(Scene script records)
§
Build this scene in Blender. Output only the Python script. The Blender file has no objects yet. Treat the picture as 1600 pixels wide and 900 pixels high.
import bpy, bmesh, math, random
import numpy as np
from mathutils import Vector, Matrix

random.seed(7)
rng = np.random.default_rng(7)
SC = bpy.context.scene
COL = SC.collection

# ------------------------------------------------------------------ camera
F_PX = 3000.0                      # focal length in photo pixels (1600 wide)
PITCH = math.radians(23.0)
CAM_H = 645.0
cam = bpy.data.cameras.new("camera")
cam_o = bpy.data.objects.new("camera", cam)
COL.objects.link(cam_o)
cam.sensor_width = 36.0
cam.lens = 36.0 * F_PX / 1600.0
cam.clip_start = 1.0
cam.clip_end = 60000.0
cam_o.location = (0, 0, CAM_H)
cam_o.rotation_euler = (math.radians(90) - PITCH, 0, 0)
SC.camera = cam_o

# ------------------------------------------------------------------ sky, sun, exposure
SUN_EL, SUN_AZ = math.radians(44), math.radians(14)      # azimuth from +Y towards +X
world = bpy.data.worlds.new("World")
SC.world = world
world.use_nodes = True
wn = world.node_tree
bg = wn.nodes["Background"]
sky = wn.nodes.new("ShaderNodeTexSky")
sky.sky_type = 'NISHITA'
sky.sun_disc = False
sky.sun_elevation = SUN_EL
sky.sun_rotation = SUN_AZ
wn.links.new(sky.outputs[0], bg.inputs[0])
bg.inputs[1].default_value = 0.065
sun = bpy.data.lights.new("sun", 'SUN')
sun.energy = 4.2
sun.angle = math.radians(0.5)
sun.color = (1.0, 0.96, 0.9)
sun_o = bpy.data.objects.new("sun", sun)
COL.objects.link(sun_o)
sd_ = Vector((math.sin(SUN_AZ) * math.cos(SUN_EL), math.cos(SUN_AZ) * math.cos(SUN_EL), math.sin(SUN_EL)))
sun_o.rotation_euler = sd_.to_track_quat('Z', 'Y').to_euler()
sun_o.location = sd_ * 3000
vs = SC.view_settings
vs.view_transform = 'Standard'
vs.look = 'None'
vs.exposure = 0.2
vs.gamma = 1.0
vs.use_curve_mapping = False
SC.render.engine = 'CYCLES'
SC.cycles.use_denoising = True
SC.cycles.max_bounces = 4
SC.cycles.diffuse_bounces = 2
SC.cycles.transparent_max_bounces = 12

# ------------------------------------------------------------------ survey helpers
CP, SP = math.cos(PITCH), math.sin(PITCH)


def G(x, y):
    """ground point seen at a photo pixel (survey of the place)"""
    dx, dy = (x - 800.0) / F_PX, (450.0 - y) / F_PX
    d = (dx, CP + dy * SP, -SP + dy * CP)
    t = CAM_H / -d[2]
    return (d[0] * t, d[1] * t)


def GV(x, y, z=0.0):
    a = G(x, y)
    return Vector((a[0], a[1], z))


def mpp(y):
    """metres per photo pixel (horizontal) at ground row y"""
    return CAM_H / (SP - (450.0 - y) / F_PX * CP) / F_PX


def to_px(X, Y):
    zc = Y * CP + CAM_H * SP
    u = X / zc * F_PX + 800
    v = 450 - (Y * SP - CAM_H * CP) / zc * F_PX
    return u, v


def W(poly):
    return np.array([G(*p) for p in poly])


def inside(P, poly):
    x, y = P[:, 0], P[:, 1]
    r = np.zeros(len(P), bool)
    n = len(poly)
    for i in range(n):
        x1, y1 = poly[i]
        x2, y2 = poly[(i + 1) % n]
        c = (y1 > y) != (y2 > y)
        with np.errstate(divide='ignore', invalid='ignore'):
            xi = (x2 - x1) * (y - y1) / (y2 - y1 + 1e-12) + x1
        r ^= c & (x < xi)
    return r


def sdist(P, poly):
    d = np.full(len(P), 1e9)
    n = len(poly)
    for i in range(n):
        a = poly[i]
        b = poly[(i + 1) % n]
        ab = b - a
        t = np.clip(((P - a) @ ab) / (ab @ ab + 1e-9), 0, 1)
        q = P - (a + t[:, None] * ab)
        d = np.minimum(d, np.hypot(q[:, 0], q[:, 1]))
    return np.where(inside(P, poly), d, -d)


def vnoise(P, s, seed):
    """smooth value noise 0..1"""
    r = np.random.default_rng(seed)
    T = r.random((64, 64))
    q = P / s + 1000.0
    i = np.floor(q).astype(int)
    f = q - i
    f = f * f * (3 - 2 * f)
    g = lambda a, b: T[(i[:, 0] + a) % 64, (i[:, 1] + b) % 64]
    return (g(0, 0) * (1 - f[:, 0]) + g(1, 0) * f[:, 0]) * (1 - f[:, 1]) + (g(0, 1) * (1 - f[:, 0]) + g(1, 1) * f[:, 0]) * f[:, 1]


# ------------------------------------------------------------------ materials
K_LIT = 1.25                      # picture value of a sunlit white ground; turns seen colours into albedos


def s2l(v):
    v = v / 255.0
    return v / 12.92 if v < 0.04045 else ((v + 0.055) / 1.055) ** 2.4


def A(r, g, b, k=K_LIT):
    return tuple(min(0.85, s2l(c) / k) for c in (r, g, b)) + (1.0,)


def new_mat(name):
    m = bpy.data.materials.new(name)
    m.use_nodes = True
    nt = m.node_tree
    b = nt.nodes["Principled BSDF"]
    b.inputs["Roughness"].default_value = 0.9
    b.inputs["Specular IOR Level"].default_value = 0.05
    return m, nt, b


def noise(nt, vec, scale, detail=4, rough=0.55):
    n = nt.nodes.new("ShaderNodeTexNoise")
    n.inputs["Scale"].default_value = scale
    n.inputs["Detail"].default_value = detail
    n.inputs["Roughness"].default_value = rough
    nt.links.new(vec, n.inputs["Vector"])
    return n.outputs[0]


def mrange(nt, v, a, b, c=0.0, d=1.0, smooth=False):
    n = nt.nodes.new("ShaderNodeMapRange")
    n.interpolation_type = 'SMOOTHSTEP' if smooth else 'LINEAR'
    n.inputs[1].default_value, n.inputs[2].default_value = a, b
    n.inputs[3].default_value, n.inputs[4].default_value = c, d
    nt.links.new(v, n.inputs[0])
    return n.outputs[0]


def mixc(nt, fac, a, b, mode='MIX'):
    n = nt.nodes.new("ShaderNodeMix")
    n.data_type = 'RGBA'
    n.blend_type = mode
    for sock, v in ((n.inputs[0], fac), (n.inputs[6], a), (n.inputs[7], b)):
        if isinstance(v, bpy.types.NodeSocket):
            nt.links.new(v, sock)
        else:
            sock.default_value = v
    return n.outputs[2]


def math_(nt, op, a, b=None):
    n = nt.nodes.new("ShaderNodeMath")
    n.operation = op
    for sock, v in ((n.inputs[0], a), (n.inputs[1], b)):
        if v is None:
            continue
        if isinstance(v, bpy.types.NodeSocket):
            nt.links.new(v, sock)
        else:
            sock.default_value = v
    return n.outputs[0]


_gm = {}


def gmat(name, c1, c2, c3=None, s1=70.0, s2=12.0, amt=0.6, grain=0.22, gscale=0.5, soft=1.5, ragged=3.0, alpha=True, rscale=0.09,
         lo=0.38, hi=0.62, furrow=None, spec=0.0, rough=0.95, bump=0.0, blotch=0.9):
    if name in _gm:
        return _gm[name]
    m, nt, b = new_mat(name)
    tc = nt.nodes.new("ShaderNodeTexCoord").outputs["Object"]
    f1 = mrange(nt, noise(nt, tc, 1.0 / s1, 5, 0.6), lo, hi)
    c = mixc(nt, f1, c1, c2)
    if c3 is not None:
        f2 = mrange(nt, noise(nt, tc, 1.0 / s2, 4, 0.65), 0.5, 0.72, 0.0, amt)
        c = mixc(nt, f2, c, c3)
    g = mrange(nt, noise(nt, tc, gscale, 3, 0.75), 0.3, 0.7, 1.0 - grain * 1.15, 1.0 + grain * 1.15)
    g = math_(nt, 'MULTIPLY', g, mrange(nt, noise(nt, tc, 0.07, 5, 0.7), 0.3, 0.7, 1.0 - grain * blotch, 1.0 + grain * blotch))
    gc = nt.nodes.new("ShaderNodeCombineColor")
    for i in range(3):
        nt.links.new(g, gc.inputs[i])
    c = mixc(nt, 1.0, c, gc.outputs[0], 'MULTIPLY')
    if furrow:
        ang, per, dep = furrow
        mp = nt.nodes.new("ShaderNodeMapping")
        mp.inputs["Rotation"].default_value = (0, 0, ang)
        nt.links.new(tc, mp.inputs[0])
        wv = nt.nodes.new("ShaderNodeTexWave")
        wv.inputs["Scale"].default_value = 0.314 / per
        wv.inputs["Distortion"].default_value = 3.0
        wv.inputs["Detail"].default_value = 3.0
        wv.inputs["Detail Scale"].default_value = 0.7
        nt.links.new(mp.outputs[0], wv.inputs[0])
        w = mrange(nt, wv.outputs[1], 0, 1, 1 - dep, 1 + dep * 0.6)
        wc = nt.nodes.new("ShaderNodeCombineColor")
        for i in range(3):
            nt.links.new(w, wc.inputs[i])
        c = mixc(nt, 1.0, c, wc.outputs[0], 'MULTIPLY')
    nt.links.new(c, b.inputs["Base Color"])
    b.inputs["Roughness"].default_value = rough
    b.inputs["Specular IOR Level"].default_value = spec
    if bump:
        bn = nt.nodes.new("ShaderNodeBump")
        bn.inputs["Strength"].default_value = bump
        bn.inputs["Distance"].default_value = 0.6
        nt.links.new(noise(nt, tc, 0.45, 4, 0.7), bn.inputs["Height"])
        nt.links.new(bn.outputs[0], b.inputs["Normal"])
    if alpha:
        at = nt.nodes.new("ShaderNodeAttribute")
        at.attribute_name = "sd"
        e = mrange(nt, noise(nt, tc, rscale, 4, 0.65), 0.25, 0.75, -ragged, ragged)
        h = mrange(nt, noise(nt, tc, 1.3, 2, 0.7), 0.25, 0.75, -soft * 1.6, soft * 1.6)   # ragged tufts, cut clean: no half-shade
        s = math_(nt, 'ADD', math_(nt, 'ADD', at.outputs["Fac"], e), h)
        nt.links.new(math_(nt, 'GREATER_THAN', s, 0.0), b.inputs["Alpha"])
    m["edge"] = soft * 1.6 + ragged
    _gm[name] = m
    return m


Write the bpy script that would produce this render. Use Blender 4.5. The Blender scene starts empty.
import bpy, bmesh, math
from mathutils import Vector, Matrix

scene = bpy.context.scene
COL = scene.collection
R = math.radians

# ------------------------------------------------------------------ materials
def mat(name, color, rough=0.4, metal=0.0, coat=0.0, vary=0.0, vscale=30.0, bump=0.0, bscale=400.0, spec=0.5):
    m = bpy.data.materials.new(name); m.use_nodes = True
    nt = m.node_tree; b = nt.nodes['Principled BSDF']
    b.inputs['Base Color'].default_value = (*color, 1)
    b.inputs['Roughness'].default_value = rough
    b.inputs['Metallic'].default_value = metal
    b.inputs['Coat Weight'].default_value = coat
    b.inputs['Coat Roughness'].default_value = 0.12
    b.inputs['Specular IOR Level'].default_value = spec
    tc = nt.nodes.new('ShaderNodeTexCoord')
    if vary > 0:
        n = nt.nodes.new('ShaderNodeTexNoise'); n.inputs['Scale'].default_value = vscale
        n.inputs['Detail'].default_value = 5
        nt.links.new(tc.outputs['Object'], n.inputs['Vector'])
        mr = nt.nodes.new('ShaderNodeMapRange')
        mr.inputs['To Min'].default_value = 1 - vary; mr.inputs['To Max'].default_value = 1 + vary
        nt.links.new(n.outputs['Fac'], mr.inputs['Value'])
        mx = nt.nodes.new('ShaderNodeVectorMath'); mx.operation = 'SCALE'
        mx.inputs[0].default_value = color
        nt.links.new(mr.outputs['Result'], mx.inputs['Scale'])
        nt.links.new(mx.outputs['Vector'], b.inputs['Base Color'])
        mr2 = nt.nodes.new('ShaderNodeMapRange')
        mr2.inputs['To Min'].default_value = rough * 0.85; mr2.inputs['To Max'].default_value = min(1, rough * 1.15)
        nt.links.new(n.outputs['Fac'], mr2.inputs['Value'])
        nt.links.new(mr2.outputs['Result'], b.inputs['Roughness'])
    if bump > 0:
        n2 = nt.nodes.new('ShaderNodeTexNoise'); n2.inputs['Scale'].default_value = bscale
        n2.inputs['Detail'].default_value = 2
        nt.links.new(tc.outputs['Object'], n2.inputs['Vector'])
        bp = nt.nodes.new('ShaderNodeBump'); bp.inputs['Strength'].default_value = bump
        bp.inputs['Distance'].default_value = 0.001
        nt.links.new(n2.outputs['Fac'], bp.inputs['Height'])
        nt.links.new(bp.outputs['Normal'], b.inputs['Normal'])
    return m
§
◆ Required work:
In the listing above, please print only the lines from the first one to the line where "SC.camera = cam_o" appears, exactly as written, both of those lines included.

◆ The completed task:
Build this scene in Blender. Output only the Python script. The Blender file has no objects yet. Treat the picture as 1600 pixels wide and 900 pixels high.
import bpy, bmesh, math, random
import numpy as np
from mathutils import Vector, Matrix

random.seed(7)
rng = np.random.default_rng(7)
SC = bpy.context.scene
COL = SC.collection

# ------------------------------------------------------------------ camera
F_PX = 3000.0                      # focal length in photo pixels (1600 wide)
PITCH = math.radians(23.0)
CAM_H = 645.0
cam = bpy.data.cameras.new("camera")
cam_o = bpy.data.objects.new("camera", cam)
COL.objects.link(cam_o)
cam.sensor_width = 36.0
cam.lens = 36.0 * F_PX / 1600.0
cam.clip_start = 1.0
cam.clip_end = 60000.0
cam_o.location = (0, 0, CAM_H)
cam_o.rotation_euler = (math.radians(90) - PITCH, 0, 0)
SC.camera = cam_o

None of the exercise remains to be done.